3. Psychological and Technical Drivers (Short/Medium Term)
Besides fundamental value, psychological and technical factors also influence price movements:
* Market Sentiment: The overall mood among investors. Fear and greed play a large role. Positive news can lead to "fear of missing out" (FOMO), causing investors to buy en masse and drive the price up. Negative news can lead to panic selling.
* Technical Analysis: Many traders and investors use historical price and volume data to identify patterns and predict future movements. Concepts include:
* Support and Resistance Levels: Prices where there has historically been significant buying or selling pressure.

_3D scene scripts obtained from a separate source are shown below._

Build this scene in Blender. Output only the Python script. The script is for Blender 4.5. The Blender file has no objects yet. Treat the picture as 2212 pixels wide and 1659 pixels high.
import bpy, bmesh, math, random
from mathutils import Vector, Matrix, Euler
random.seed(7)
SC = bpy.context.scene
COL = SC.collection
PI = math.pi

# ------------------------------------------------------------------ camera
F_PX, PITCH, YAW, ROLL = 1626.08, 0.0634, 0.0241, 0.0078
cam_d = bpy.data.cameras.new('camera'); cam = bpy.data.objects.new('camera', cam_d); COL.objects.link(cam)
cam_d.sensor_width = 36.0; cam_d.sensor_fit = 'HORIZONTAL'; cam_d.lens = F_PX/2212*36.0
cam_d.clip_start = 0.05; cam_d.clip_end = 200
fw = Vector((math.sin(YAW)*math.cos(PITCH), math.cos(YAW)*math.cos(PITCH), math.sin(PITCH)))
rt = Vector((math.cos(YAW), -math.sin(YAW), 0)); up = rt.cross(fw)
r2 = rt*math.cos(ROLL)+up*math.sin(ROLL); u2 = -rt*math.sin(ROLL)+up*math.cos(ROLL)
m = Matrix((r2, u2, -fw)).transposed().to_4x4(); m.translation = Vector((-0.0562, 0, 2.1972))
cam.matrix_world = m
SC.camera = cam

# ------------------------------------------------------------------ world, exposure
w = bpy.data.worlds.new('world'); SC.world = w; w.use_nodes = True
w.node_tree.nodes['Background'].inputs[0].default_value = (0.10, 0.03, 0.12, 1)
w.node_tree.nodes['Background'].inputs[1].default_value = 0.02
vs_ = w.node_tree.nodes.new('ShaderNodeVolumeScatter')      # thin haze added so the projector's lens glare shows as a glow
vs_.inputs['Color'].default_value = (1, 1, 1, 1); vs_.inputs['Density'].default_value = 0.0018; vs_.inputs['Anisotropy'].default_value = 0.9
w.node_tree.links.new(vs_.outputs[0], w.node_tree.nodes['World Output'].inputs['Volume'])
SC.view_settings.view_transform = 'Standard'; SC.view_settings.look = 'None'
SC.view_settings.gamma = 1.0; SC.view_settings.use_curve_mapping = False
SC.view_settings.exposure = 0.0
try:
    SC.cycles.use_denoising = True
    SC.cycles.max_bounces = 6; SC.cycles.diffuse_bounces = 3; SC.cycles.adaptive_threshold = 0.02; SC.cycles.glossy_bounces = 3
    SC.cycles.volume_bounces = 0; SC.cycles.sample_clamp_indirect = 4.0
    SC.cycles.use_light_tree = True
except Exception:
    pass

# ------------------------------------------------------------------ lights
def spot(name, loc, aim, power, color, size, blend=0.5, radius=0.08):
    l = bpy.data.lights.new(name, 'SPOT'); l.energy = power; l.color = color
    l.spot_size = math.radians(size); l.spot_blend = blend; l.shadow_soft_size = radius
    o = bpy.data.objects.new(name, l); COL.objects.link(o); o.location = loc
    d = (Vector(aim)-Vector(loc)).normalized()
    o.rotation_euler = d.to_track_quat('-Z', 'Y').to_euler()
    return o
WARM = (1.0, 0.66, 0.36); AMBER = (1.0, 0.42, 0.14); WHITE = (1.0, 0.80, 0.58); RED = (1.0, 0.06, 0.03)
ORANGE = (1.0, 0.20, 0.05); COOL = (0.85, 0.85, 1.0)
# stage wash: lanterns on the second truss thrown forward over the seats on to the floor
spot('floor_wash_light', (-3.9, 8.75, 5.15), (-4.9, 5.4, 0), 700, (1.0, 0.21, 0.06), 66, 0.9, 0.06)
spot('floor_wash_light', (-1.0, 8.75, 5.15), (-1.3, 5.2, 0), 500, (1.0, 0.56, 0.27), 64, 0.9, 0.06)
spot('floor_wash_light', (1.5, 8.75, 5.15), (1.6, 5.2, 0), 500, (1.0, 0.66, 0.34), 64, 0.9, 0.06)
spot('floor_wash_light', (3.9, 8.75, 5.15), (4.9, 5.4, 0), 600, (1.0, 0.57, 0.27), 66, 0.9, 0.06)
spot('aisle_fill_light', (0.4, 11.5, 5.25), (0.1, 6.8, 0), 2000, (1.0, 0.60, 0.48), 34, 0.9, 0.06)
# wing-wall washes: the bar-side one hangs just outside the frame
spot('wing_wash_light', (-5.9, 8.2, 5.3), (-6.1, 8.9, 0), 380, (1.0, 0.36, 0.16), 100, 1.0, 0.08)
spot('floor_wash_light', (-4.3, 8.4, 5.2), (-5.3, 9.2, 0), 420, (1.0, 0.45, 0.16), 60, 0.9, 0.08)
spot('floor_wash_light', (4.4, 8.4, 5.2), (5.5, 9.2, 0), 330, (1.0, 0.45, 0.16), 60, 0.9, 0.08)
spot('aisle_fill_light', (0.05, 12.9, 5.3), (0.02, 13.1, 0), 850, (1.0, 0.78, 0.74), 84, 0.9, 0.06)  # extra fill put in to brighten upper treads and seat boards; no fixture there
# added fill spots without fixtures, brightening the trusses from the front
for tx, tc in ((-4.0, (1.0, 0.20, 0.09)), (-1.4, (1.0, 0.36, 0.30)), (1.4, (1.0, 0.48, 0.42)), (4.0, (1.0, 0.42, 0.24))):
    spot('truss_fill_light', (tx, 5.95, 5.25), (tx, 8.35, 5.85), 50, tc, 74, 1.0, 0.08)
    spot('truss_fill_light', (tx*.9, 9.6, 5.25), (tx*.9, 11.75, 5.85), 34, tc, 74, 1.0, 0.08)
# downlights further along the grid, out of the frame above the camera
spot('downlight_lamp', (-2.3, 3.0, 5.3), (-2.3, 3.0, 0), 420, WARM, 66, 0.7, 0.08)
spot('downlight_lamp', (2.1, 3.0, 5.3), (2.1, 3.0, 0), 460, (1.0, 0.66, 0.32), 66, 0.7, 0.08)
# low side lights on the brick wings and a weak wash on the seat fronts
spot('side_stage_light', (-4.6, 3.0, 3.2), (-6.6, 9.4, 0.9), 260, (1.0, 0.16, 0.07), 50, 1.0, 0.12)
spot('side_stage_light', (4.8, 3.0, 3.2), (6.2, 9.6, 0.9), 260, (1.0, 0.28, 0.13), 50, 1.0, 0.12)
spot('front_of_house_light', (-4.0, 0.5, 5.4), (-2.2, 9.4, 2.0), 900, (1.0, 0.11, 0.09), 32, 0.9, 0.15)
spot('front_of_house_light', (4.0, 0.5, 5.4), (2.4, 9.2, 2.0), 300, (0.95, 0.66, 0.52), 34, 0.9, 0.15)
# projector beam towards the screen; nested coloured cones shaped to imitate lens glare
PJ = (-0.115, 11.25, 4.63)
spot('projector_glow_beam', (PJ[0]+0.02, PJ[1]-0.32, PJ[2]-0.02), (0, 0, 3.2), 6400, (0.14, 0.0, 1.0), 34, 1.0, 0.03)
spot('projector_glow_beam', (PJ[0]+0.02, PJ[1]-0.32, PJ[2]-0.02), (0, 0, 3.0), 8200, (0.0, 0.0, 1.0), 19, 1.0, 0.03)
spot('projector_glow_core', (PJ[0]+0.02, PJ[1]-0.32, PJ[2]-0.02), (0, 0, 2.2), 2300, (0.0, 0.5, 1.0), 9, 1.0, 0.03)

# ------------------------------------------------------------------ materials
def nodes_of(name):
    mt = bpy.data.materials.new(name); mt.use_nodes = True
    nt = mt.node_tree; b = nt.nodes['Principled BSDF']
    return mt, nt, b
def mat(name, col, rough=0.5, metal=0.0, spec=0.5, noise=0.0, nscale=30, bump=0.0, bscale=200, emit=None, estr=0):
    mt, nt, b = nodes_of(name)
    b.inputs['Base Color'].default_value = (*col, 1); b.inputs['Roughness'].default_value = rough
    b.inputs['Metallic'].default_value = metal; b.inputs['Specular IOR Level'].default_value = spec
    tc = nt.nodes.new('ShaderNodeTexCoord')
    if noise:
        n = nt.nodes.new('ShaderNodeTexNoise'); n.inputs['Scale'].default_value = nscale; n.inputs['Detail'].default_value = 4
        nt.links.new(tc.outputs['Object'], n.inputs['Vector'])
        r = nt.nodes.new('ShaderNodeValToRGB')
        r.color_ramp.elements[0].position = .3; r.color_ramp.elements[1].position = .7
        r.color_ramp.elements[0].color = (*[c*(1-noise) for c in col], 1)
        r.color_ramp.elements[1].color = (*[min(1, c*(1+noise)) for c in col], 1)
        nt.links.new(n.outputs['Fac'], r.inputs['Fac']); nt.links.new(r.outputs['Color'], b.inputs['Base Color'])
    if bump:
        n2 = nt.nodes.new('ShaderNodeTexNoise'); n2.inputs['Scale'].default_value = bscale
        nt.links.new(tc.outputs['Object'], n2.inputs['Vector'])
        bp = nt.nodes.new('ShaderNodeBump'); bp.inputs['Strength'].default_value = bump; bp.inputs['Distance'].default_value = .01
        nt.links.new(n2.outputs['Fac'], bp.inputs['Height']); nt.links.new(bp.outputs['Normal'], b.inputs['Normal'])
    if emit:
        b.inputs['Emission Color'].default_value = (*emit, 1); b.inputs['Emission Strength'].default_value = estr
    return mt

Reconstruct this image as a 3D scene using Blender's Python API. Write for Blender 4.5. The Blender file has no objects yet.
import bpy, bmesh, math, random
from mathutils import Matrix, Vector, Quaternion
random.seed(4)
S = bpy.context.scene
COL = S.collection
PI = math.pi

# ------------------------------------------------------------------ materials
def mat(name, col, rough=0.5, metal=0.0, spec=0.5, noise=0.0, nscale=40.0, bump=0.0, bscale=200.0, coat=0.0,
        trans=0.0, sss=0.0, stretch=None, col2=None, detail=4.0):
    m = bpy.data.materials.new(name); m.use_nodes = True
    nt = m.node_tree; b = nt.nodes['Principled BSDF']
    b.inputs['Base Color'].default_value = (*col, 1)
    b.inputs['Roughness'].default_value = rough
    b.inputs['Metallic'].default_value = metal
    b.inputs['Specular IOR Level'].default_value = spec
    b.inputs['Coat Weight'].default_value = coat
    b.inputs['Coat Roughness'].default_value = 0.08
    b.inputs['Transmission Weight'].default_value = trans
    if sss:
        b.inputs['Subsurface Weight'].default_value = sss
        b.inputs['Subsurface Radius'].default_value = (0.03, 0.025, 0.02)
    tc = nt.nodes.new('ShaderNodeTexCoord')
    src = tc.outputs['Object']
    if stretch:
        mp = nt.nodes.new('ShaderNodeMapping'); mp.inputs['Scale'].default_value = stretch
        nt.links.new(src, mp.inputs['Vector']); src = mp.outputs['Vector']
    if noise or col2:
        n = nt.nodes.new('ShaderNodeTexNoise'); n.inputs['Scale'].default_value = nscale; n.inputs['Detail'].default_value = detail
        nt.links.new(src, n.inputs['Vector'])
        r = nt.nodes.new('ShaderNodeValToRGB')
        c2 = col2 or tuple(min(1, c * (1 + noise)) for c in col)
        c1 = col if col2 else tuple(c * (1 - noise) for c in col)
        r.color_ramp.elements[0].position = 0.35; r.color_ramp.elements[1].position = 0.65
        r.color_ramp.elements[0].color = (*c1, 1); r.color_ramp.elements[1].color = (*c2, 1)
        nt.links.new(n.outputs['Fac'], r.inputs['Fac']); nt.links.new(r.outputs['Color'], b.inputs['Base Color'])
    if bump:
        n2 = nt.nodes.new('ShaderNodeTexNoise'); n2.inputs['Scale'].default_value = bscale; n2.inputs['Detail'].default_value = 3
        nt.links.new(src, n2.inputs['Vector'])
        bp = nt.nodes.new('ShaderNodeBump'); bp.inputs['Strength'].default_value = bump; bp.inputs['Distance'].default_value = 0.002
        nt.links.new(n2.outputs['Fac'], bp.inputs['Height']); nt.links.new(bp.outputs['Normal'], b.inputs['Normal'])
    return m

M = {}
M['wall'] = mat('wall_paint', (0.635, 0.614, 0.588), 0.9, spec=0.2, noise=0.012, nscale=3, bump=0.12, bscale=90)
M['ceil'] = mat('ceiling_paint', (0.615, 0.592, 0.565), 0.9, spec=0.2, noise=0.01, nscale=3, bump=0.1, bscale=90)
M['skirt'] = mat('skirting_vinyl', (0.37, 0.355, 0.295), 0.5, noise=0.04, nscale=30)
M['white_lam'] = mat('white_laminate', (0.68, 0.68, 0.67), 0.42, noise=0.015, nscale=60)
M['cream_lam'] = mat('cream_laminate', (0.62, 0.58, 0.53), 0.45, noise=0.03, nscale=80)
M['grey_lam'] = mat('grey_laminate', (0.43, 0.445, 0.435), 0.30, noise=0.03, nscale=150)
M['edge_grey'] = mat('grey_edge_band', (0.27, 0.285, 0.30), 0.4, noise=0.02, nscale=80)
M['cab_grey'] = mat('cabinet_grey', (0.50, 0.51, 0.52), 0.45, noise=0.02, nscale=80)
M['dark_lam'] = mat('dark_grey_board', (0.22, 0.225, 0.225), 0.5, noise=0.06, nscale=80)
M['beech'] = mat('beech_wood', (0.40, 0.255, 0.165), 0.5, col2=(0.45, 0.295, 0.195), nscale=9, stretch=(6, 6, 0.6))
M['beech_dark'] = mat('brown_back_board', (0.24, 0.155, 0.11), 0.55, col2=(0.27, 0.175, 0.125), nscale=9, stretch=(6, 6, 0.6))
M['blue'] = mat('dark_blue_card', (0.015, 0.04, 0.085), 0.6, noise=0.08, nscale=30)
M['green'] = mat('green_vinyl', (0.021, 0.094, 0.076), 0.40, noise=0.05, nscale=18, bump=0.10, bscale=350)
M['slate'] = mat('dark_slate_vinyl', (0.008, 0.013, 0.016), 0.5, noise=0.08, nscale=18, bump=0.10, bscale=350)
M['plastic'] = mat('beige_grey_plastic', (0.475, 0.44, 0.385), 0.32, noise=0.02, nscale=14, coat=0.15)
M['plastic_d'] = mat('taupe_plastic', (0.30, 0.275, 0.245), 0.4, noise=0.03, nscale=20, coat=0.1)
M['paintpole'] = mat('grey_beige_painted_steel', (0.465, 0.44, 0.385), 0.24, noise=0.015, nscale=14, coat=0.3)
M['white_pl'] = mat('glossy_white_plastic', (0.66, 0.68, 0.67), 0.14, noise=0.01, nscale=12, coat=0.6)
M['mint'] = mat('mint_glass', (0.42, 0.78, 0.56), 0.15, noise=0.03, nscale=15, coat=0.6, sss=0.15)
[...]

* Trends: Prices often move in trends (upward, downward, sideways) that can be broken.
* Indicators: Mathematical calculations based on price and volume (e.g., Moving Averages, RSI, MACD) that can generate buy or sell signals and indicate the momentum or overbought/oversold conditions of a share.
* Volume: An increase in volume accompanying a price movement can confirm the strength of that movement.
* Liquidity: The ease with which a share can be bought or sold without significantly affecting its price. Illiquid shares can react more strongly to small orders.
* Institutional Flows: Large institutional investors (pension funds, hedge funds) buying or selling large quantities of shares can have a considerable impact on the price. Their decisions are often based on fundamental analysis, but the size of their transactions can create technical effects.
* Algorithmic Trading (High-Frequency Trading): Automated systems that place and cancel orders at high speed based on complex algorithms. This can cause rapid, short-term price fluctuations and contributes to liquidity.
The Cycle of Price Formation:
* Information: New information becomes available about the company, sector, or economy.
* Analysis and Interpretation: Investors analyze this information and form expectations about the share's future performance and value.
* Decision-Making: Based on their analysis, investors decide to buy, sell, or hold their position.
* Order Placement: Investors place buy or sell orders in the order book.
* Transaction: If a buy and sell order match, a transaction occurs. The price of this transaction becomes the new market price.
* Price Movement: An excess of buy or sell orders leads to a rise or fall in the price.
* Feedback Loop: The new price movement and its underlying reasons are, in turn, analyzed, leading to new decisions and further order placements.
This continuous process of information processing, expectation formation, and the matching of buy and sell orders on the exchange is at the heart of how stock prices rise or fall. It is a dynamic system where fundamental value is dominant in the long term, but where psychology and technical factors can exert significant influence in the shorter term.